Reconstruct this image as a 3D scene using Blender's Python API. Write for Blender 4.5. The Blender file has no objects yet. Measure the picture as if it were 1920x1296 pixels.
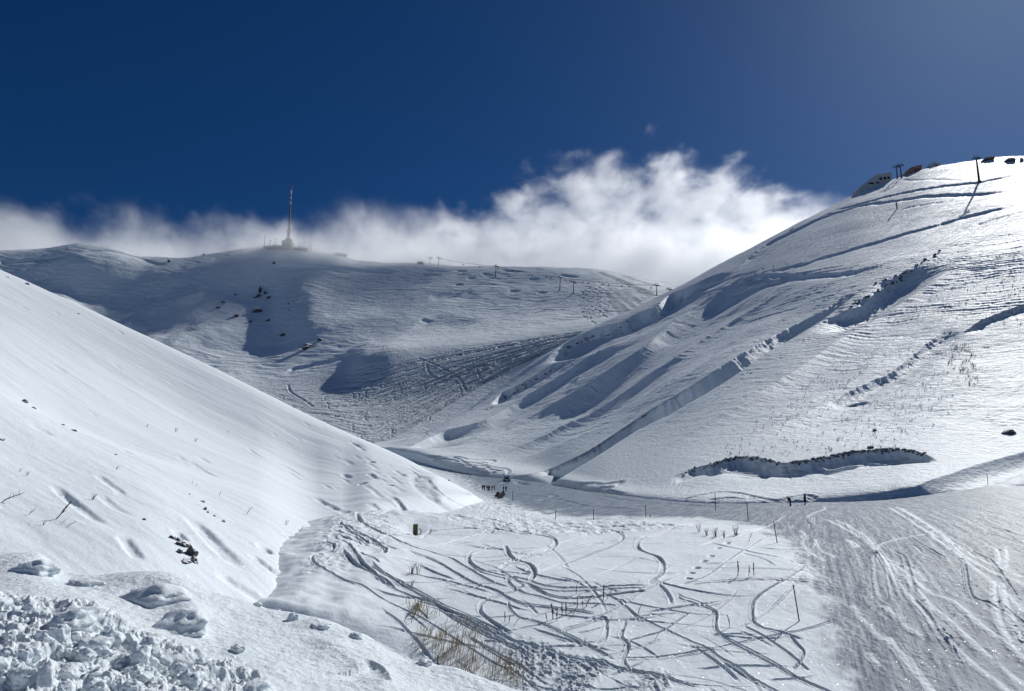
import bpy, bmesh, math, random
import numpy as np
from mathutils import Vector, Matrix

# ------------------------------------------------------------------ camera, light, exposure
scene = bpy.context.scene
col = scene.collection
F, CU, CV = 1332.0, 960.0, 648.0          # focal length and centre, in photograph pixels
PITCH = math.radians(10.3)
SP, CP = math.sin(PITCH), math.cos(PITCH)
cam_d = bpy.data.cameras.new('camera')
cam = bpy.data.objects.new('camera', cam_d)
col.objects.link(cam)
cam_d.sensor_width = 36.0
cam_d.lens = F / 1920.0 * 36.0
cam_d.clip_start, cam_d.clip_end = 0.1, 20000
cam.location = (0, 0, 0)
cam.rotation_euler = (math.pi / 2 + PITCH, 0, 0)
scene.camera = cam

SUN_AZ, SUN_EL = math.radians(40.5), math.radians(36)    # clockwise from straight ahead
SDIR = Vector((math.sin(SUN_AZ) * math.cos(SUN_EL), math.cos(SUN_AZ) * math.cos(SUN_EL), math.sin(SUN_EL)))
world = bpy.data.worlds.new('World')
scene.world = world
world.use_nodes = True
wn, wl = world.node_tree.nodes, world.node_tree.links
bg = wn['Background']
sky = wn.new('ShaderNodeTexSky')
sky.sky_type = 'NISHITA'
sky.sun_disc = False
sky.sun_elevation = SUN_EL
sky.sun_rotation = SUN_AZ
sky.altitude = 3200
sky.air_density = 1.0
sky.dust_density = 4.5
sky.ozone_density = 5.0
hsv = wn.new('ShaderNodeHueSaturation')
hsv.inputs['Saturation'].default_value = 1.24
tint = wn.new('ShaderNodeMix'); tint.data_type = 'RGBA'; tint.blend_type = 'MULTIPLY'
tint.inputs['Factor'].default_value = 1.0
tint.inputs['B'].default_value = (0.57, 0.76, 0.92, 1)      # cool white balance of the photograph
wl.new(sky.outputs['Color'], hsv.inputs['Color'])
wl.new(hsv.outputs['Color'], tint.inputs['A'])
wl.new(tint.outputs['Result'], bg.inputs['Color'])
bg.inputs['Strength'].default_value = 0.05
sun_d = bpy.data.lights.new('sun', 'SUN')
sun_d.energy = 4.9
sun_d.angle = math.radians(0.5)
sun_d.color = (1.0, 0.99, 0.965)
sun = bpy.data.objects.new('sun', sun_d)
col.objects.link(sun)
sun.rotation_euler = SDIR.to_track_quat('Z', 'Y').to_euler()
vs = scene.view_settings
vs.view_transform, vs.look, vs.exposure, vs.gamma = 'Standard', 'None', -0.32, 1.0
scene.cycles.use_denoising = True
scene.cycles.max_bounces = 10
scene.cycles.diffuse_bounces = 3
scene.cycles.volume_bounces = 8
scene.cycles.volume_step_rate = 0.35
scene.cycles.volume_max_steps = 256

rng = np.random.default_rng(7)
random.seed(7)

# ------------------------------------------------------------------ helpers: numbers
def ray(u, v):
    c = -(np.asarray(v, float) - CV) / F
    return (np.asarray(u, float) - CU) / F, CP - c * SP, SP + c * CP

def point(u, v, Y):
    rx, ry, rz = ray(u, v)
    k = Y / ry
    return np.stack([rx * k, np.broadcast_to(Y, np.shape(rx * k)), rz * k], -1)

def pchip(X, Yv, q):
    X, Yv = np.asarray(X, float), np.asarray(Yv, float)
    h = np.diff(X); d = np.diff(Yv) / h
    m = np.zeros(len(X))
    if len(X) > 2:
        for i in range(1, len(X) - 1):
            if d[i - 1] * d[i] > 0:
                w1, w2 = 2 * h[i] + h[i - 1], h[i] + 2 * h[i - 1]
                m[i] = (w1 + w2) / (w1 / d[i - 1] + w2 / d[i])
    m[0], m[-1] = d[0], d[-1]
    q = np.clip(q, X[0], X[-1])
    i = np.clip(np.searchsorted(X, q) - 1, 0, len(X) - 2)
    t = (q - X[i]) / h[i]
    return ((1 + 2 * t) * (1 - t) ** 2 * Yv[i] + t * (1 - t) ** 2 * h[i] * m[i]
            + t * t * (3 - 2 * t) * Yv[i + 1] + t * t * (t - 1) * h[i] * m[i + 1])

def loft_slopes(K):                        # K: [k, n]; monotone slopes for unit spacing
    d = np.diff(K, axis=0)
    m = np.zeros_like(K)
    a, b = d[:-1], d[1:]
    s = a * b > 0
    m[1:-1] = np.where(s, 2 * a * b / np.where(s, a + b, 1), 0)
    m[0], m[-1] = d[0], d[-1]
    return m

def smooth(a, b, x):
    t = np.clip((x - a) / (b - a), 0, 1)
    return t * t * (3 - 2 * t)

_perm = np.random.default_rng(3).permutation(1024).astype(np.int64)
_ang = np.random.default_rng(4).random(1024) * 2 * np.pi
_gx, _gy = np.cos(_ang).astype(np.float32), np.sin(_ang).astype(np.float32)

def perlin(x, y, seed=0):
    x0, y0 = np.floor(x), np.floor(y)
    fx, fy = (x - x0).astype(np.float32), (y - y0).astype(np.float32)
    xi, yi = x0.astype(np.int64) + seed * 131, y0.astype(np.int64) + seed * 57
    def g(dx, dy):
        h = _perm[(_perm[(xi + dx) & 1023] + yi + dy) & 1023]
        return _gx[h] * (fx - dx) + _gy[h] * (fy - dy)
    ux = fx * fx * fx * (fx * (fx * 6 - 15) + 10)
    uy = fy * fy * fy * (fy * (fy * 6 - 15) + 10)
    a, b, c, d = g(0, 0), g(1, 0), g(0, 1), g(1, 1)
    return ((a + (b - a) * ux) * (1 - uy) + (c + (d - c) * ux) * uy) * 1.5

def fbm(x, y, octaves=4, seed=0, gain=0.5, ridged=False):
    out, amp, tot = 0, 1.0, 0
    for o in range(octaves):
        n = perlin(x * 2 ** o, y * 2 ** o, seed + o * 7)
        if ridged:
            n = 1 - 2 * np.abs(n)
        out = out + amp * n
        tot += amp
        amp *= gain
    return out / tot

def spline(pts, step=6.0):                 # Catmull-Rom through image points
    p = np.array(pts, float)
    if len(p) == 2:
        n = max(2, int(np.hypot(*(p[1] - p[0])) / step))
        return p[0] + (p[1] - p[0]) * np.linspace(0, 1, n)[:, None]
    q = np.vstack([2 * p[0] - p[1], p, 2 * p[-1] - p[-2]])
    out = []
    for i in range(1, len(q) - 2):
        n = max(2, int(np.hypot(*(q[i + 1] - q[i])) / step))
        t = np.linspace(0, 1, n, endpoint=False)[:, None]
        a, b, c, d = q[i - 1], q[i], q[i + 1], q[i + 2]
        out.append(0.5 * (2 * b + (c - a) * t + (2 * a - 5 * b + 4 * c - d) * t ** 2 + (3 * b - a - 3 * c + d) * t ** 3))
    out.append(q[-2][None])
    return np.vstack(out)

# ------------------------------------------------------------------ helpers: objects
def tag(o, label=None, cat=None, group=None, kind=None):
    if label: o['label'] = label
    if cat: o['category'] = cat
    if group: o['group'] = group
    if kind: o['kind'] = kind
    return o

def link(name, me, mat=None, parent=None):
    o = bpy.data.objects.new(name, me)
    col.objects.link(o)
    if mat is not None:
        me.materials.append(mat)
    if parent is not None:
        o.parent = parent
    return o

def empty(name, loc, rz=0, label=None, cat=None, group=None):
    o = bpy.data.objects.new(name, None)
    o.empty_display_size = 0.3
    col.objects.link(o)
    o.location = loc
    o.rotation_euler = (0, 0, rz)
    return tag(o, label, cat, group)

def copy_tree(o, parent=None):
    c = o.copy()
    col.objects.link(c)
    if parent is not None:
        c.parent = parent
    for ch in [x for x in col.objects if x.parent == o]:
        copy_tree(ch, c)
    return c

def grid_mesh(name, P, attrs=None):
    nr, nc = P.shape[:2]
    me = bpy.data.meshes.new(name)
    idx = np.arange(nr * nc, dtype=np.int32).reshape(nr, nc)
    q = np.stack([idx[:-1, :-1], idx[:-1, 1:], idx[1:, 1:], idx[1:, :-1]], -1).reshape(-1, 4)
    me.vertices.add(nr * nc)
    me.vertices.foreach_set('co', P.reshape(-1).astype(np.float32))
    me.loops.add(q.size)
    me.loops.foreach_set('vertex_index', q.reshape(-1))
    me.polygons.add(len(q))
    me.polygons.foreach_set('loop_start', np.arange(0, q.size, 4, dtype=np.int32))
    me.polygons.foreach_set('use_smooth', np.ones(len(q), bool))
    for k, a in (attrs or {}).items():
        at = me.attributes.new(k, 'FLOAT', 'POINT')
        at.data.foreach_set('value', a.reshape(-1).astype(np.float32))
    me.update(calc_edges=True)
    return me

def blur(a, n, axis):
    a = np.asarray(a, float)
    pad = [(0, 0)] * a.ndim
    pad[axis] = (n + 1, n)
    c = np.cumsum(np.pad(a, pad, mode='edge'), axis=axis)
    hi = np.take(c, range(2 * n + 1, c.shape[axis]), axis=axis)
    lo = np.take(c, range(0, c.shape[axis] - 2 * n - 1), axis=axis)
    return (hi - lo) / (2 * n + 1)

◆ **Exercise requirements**
Give again exactly the lines running from the beginning of the material above through the line that contains "scene.camera = cam", and leave out every picture.

◆ **Worked answer**
Reconstruct this image as a 3D scene using Blender's Python API. Write for Blender 4.5. The Blender file has no objects yet. Measure the picture as if it were 1920x1296 pixels.
import bpy, bmesh, math, random
import numpy as np
from mathutils import Vector, Matrix

# ------------------------------------------------------------------ camera, light, exposure
scene = bpy.context.scene
col = scene.collection
F, CU, CV = 1332.0, 960.0, 648.0          # focal length and centre, in photograph pixels
PITCH = math.radians(10.3)
SP, CP = math.sin(PITCH), math.cos(PITCH)
cam_d = bpy.data.cameras.new('camera')
cam = bpy.data.objects.new('camera', cam_d)
col.objects.link(cam)
cam_d.sensor_width = 36.0
cam_d.lens = F / 1920.0 * 36.0
cam_d.clip_start, cam_d.clip_end = 0.1, 20000
cam.location = (0, 0, 0)
cam.rotation_euler = (math.pi / 2 + PITCH, 0, 0)
scene.camera = cam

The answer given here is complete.